-- start --

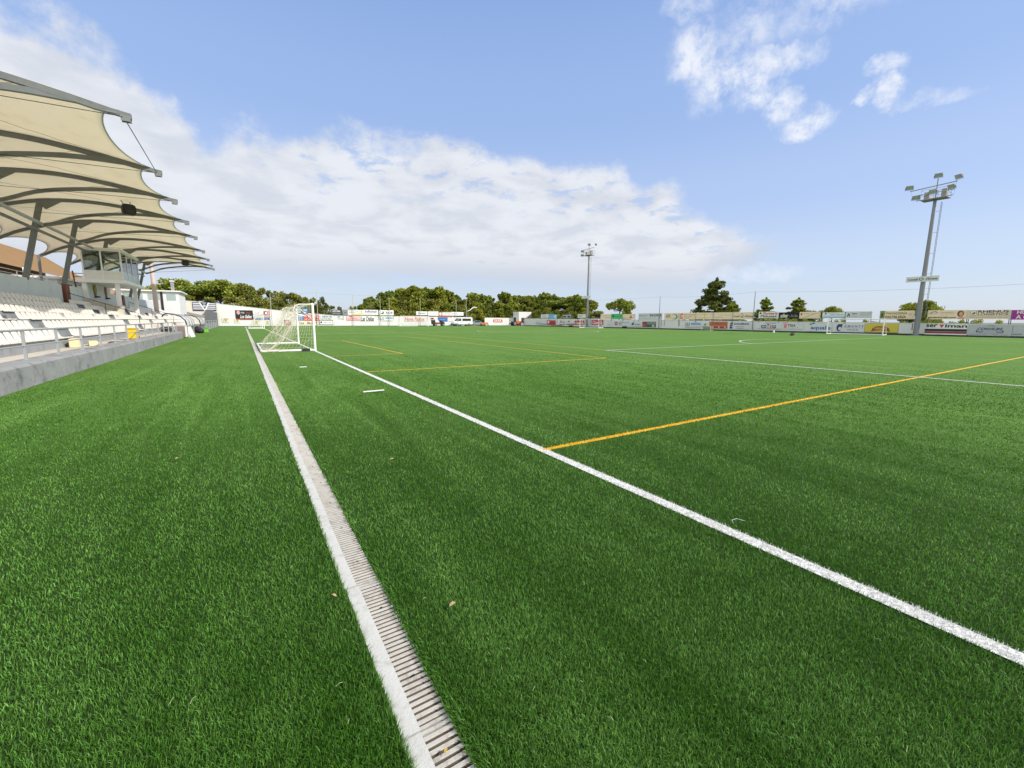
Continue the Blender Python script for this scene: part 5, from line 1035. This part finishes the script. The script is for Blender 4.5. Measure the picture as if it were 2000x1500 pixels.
# the wood behind the far wall
FW = [(29.0,5.9,1),(31.8,7.9,1),(34.8,9.2,1),(37.4,9.6,1),(41.2,10.6,1),(44.0,11.3,.95),(46.6,10.4,.95),(48.8,11.2,.95),(51.4,11.3,.95),(55.0,10.5,1),(58.7,9.4,1),(62.8,9.9,1),(66.6,9.8,1),(70.4,9.5,1),(75.2,10.6,1),(79.4,9.9,1),(83.6,9.9,1),(88.0,9.9,1)]
for i, (x, h, w) in enumerate(FW):
    tree('pine',x,126+2.2*math.sin(i*2.1),h*1.04,'bushy green pine in the back row of the far wood, %s from the left' % ordinal(i+1),w*1.35,None,'pines of the far wood')
for i in range(19):
    x = 29.5+i*3.15; tree('pine' if i % 3 else 'bush',x,120.3+1.2*math.sin(i*1.7),6.3+1.5*math.sin(i*2.3)**2,'lower green tree in the front row of the far wood, %s from the left' % ordinal(i+1),1.3,None,'pines of the far wood',name='pine_tree')
# behind the side wall
RT = [(84,124,10.3),(86,116,10.8),(84,110,9.9),(86,105,10.5),(85,100,9.4),(84,96,8.6),(85,92.5,7.6)]
for i, (x, y, h) in enumerate(RT): tree('pine' if i not in (3,) else 'umbrella',x,y,h,'pine behind the side wall left of the distant mast, %s from the left' % ordinal(i+1),1.4,None,'pines behind the side wall',name='pine_tree')
for i, (x, y, h) in enumerate([(77,118,5.2),(77,112,5.6),(77,107,5.0),(76,102,5.4),(76,97,4.8),(76.5,92,5.2),(78,88,5.0)]): tree('bush' if i % 2 else 'pine',x,y,h,'lower bushy tree right behind the raised boards, %s from the left' % ordinal(i+1),1.15,None,'pines behind the side wall')
tree('umbrella',85,81.5,8.6,'round umbrella pine with visible dark trunk above the green board',.92,1,'pines behind the side wall')
tree('pine',83,77.6,5.8,'yellowish small pine at the right foot of the round umbrella pine',.9,2,'pines behind the side wall')
tree('conifer',86,55.2,10.3,'tallest lone dark conifer above the cream boards',1.28,0)
tree('pine',84,50.2,5.4,'yellow green pine at the right foot of the tall conifer',1.15,3)
tree('conifer',86,44.7,6.0,'pointed green conifer left of the florist board pole',1.15,1)
tree('conifer',86,38.9,5.7,'broad green conifer above the black script board',1.5,1)
tree('umbrella',86,36.0,4.2,'small dark tree left of the black framed board',.8,1)
tree('umbrella',86,33.5,4.75,'small dark pointed pine above the black framed board',.75,2)
tree('pine',87,23.9,4.1,'small tree just left of the near mast above the bakery board',.9,0)
tree('umbrella',86,22.2,5.3,'dark rounded tree behind the near mast',1.0,1)
tree('pine',84,20.9,4.8,'yellowish tree right of the near mast foot',1.1,4)
for i, (y0, y1) in enumerate([(66,58),(57.5,39),(38.5,27.5),(26.5,23.2),(22.2,10.8),(9.9,9.0)]):
    h = MB(); cl = []; r = random.Random(i)
    n = max(3, int((y0-y1)*2.6)); cl = [((r.uniform(-.5,.5), y1+(y0-y1)*(k+.5)/n, .5+r.random()*1.35),(.5,.4,.45)) for k in range(n)]+[((0,y1+(y0-y1)*(k+.5)/n,.6),(.5,.5,.6)) for k in range(n)]
    o = bpy.data.objects.new('hedge', crown_mesh('hedge', cl, m_bush if i % 2 else m_pine, .10, 110, 70+i)); scn.collection.objects.link(o); o.location = (74.4,0,0)
    tag(o, ['hedge behind the long pale board','long dark hedge under the row of cream boards','green hedge under the florist and black boards','short hedge piece under the water drop board','bright green hedge between bakery board and logistics board','small bush under the purple board'][i], 'hedge', 'hedges behind the side wall')

# ================================================================ DUGOUTS AND THINGS BY THE STAND
m_dg = mat('dugout_plastic', (.62,.60,.60), .35, var=.06, scale=1.5, dirt=(.45,.43,.43), dirt_amt=.4); m_dgb = mat('dugout_banner', (.20,.20,.24), .6, var=.3, scale=4)
def dugout(lab, y0, y1):
    t = thing('dugout', lab, 'dugout', (-4.9,y0,0), 0, 'team dugouts')
    L = y1-y0; prof = [(.55,.75),(.62,1.05),(.55,1.45),(.25,1.80),(-.25,2.0),(-.75,2.06)]
    n = len(prof); vs = []
    # shell curves over the bench; its back faces the grass side of the camera
    N = 10; vs = [(v, L*k/N, z) for k in range(N+1) for v, z in prof]; fs = [(k*n+i, k*n+i+1, (k+1)*n+i+1, (k+1)*n+i) for k in range(N) for i in range(n-1)]
    sh = MB().add(vs, fs).build('shell', m_dg, t, smooth=True); so = sh.modifiers.new('thickness', 'SOLIDIFY'); so.thickness = .02
    MB().box(.50,.56,0,L,.03,.75).build('banner_skirt', m_dgb, t)
    for k in range(4):
        y = L*k/3; b = MB(); b.tube([(v+.03, y, z) for v, z in prof], .014, 6); b.tube([(.55,y,0),(.58,y,.8)], .014, 6); b.build('hoop', m_dkmetal, t)
    b = MB(); 
    for yy in (0,): b.tube([(v-.02, yy, z+.02) for v, z in prof]+[(-.95,yy,2.0),(-1.1,yy,1.8)], .05, 6)
    b.build('dark_edge', m_dkmetal, t)
    MB().box(-.5,-.1,.1,L-.1,.35,.45).build('bench', m_seat, t)
    b = MB(); b.box(.1,.5,-.02,.01,.5,1.0); b.build('end_panel', m_dgb, t)
dugout('nearer pale curved team dugout past the end of the kerb wall', 48.6, 56.0); dugout('farther dark team dugout near the lime green box', 63.5, 69.5)
t = thing('white_cabinet', 'white cabinet standing at the end of the kerb wall', 'cabinet', (-4.6,46.3,0)); MB().box(-.35,.42,0,1.0,.06,1.05).build('body', m_wpaint, t, bevel=.02); MB().box(-.4,.47,-.03,1.03,1.052,1.09).build('lid', m_wpaint, t); MB().box(-.28,.36,-.035,-.003,.12,1.0).build('door', mat('grey_brown_panel', (.22,.17,.16), .6), t)
t = thing('easel_board', 'white leaning A-frame board beside the white cabinet', 'board', (-4.12,47.6,0)); MB().prism([(-.2,0),(.2,0),(.07,.95),(-.07,.95)], 'x', -.02, .02).build('panel', m_wpaint, t); MB().beam((.02,0,.92),(.30,0,0),.035,.34).build('back_leg', m_wpaint, t)
t = thing('lime_box', 'bright lime green box on the grass by the far dugout', 'box', (-3.7,61.8,0)); MB().box(-.22,.22,-.25,.25,.02,.5).build('body', mat('lime_plastic', (.20,.48,.06), .4), t, bevel=.04); MB().box(-.24,.24,-.27,.27,.502,.55).build('lid', mat('lime_plastic', (.20,.48,.06), .4), t, bevel=.02)
t = thing('black_crate', 'stack of black equipment bags between the two dugouts', 'bags', (-4.3,60.8,0)); b = MB(); b.ball((0,0,.35),(.4,.5,.35)); b.ball((.2,-.8,.28),(.35,.4,.28)); b.ball((-.2,.9,.4),(.3,.35,.42)); b.build('bag', m_rubber, t, smooth=True)
t = thing('low_fence', 'low grey panel fence with rail past the dugouts toward the far wall', 'fence', (-4.5,0,0)); MB().box(-.03,.03,70,111.5,0,1.0).build('panel', mat('fence_grey', (.22,.24,.24), .7), t)
b = MB(); b.tube([(0,70,1.35),(0,111.5,1.35)], .035, 6); b.build('rail', m_galv, t)
for y in range(70,112,6): MB().box(.03,.10,y-.05,y+.05,0,1.4).build('post', m_galv, t)
t = thing('dark_shed', 'dark grey stepped shed against the cream wall', 'shed', (0,0,0)); MB().box(-6.3,-4.45,108.5,111.7,0,3.0).build('wall', mat('shed_grey', (.12,.13,.14), .7), t); MB().box(-6.3,-5.0,108.7,111.7,3.0,3.45).build('upper_block', mat('shed_grey', (.12,.13,.14), .7), t)
t = thing('ramp_wall', 'dark sloping stair parapet below the cream wall', 'wall', (0,0,0)); MB().prism([(-12.5,3.6),(-12.5,4.0),(-6.0,2.2),(-6.0,1.75)], 'y', 99, 99.3).build('slab', m_terr, t); MB().prism([(-12.5,0),(-12.5,3.6),(-6.0,1.74),(-6,0)], 'y', 99.02, 99.28).build('infill', m_creamw, t)
m_yel = mat('yellow_plastic', (.72,.50,.02), .4, var=.08, scale=4, dirt=(.4,.28,.04), dirt_amt=.3); m_foam = mat('cream_foam', (.72,.60,.36), .9, var=.08, scale=5)
t = thing('yellow_crate', 'yellow plastic two wheeled bin behind the rail', 'bin', (-5.42,32.1,.42), 0)
MB().prism([(-.2,.06),(.2,.06),(.24,.62),(-.24,.62)], 'y', 0, .85).build('body', m_yel, t, bevel=.03); MB().box(-.27,.27,-.05,.9,.622,.67).build('lid', m_yel, t, bevel=.02); MB().tube([(-.22,.90,.1),(.22,.90,.1)], .08, 12).build('wheel', m_rubber, t)
for i, (x, y, rz, s, lab) in enumerate([(-6.05,25.1,.1,(.30,.75,.36),'upright cream foam block on the walkway below the front row'),(-5.75,26.2,.25,(.30,1.1,.2),'flat cream foam block next to the upright one')]):
    o = MB().box(-s[0]/2,s[0]/2,-s[1]/2,s[1]/2,0,s[2]).build('foam_block', m_foam, None, (x,y,.42), rz, bevel=.015); tag(o, lab, 'foam block', 'foam blocks')
o = MB().box(-.3,.3,-.9,.9,0,.05).build('dark_mat', mat('brown_mat', (.09,.075,.06), .9), None, (-5.4,28.6,.42), .15, bevel=.01); tag(o, 'flat dark brown mat on the walkway beside the foam blocks', 'mat')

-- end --

* WHAT YOU NEED TO DO
Work out the number of lines above that include the string "script" and write only that number.

* SOLUTION BELOW
2